*Written instruction*. Quote the lines that run from the line containing "The Blender Python" down to the line containing "bin_(751, 116.5)". Include both of those lines, reproduce each exactly, and omit everything else.

########

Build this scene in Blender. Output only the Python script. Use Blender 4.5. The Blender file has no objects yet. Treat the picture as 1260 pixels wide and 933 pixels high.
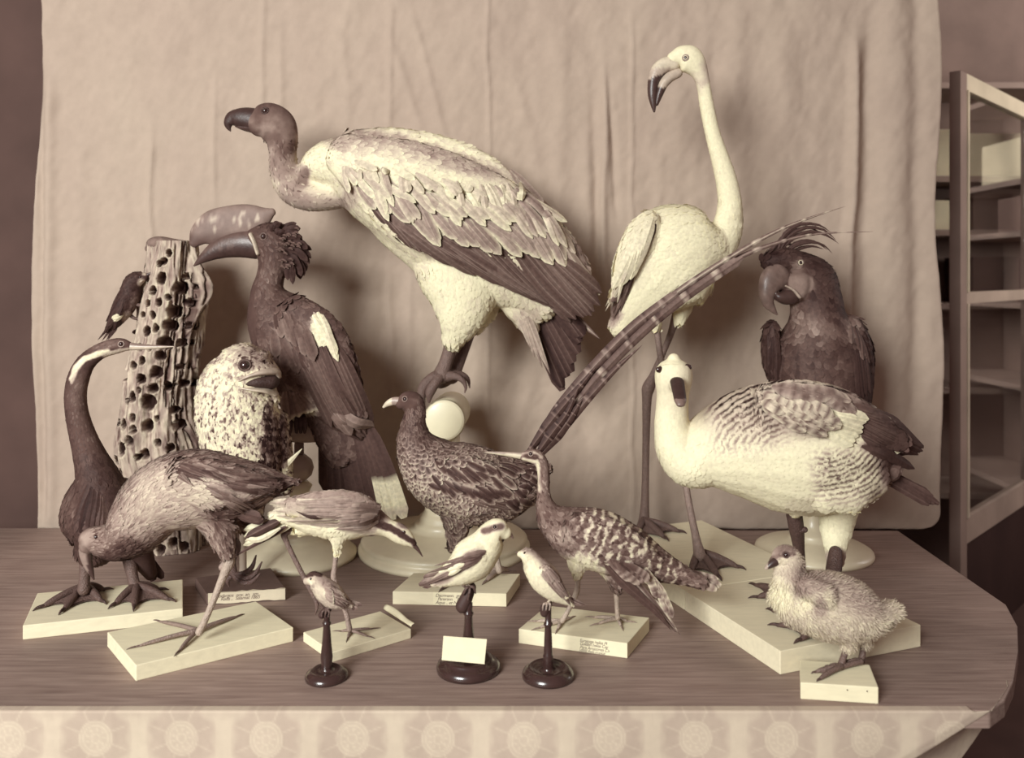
import bpy, math, random
import numpy as np
from mathutils import Vector, Matrix
from mathutils.bvhtree import BVHTree

random.seed(7)
RNG = np.random.default_rng(11)
SC = bpy.context.scene
COL = SC.collection

# ------------------------------------------------------------------ camera, world, light, exposure
F, CX, HY = 1050.0, 630.0, 340.0        # focal length in px of the 1260x933 frame, principal column, horizon row
TZ = 0.75                                # table top height
CAMZ = TZ + 0.757
cam_d = bpy.data.cameras.new('camera')
cam = bpy.data.objects.new('camera', cam_d)
COL.objects.link(cam)
cam.location = (0, 0, CAMZ)
cam.rotation_euler = (math.pi / 2, 0, 0)
cam_d.sensor_width = 36
cam_d.lens = F / 1260 * 36
cam_d.shift_y = -(466.5 - HY) / 1260
cam_d.clip_end = 50
cam_d.dof.use_dof = True
cam_d.dof.focus_distance = 1.95
cam_d.dof.aperture_fstop = 2.8
SC.camera = cam

world = bpy.data.worlds.new('world')
SC.world = world
world.use_nodes = True
bg = world.node_tree.nodes['Background']
bg.inputs[0].default_value = (1.0, 0.67, 0.61, 1)
bg.inputs[1].default_value = 0.19


def area_light(name, loc, target, size, power, color):
    l = bpy.data.lights.new(name, 'AREA')
    l.shape = 'RECTANGLE'
    l.size, l.size_y = size
    l.energy = power
    l.color = color
    o = bpy.data.objects.new(name, l)
    COL.objects.link(o)
    o.location = loc
    o.rotation_euler = (Vector(target) - Vector(loc)).to_track_quat('-Z', 'Y').to_euler()
    return o


area_light('window_light', (-2.15, -2.0, 2.72), (0.0, 2.1, 1.1), (1.7, 1.9), 305, (0.965, 1.0, 0.97))
area_light('far_room_fill_light', (3.4, 2.8, 2.3), (2.0, 4.3, 1.6), (.9, 1.2), 22, (1.0, 0.95, 0.9))  # added unseen fill to brighten the far room, not a known window

SC.view_settings.view_transform = 'Standard'
SC.view_settings.look = 'None'
SC.view_settings.gamma = 1
SC.view_settings.use_curve_mapping = False
SC.view_settings.exposure = 0.14

# ------------------------------------------------------------------ helpers: projection, colour, noise


def P(px, py, d):
    return Vector(((px - CX) / F * d, d, CAMZ - (py - HY) / F * d))


def G(px, py, z=0.0):
    """point on the horizontal plane z above the table top"""
    return P(px, py, (CAMZ - TZ - z) * F / (py - HY))


def proj(v):
    v = np.asarray(v)
    return CX + F * v[:, 0] / v[:, 1], HY + F * (CAMZ - v[:, 2]) / v[:, 1]


_ST = np.array([0, .25, .5, .75, 1.0])
_SR = np.array([[48, 30, 28], [92, 70, 64], [160, 139, 128], [203, 187, 166], [233, 224, 190]]) / 255.0


def tone(t):
    """sepia: tone 0..1 to linear albedo"""
    t = np.clip(np.asarray(t, dtype=float), 0, 1)
    s = np.stack([np.interp(t, _ST, _SR[:, i]) for i in range(3)], -1)
    return np.where(s <= .04045, s / 12.92, ((s + .055) / 1.055) ** 2.4)


def rgba(t):
    return (*[float(c) for c in tone(t)], 1.0)


def vnoise(x, y, seed=0):
    x = np.asarray(x, float); y = np.asarray(y, float)
    ix, iy = np.floor(x), np.floor(y)
    fx, fy = x - ix, y - iy
    fx = fx * fx * (3 - 2 * fx); fy = fy * fy * (3 - 2 * fy)

    def h(a, b):
        s = np.sin(a * 127.1 + b * 311.7 + seed * 74.7) * 43758.5453
        return s - np.floor(s)
    return (h(ix, iy) * (1 - fx) + h(ix + 1, iy) * fx) * (1 - fy) + (h(ix, iy + 1) * (1 - fx) + h(ix + 1, iy + 1) * fx) * fy


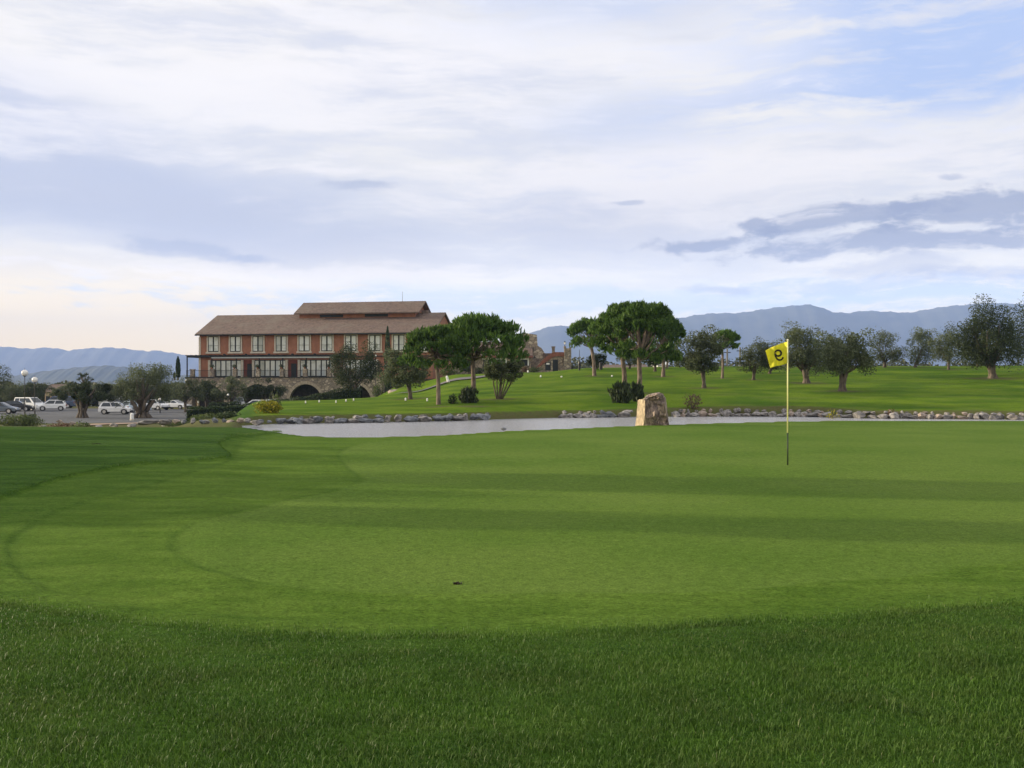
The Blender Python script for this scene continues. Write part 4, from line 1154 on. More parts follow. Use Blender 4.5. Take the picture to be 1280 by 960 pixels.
bin_(751, 116.5)

# small dark marks on the turf: loose clods and leaves
def clod(px, py, w, label, name='turf_clod'):
    D = 1856/(py-480.); x = X(px, D); z = h1(x, D)
    z = max(z, h1(x, D))
    n = 40; q = rng.normal(size=(n, 3)).clip(-1.6, 1.6)*np.array([w/F*D/7, w/F*D/9, .003]); q[:,2] = np.abs(q[:,2])+.004
    o = leaf_obj(name, leaf_arrays(q, .028, .5), M['bark_dark']); o.location = (x, D, z)
    return tag(o, label, 'turf clod')
M['bark_dark'] = foliage('dead_leaf', (.025,.018,.012), (.05,.035,.02), .1)
clod(572, 730, 20, 'dark scrap of loose turf lying near the middle of the green')
o = clod(120, 566, 26, 'scattered dark clods on the shaded mound at the left'); o.location.z += .10

# ------------------------------------------------------------------ hotel
HA = (-47.3, 155.0); TH = -0.1833; HB = 0.0
cT, sT = math.cos(TH), math.sin(TH)
def hx(px, y=0.0):
    """local X along the facade seen at pixel column px, for local depth y"""
    a = (px-640)/F
    # HA0 + X*c - y*s = a*(HA1 + X*s + y*c)
    return (a*(HA[1]+y*cT)-HA[0]+y*sT)/(cT-a*sT)
def hz(px, py, y=0.0):
    Xl = hx(px, y); D = HA[1]+Xl*sT+y*cT
    return Z(py, D)
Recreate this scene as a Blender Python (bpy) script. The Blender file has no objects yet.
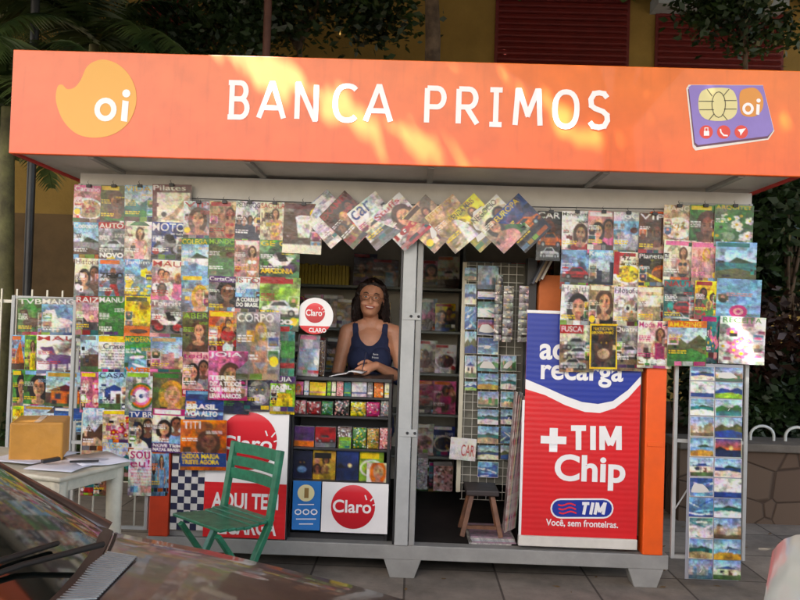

########

*Full solution*.
The Blender Python script for this scene continues. Write part 4, from line 1154 on. More parts follow. Use Blender 4.5. Take the picture to be 1280 by 960 pixels.
bin_(751, 116.5)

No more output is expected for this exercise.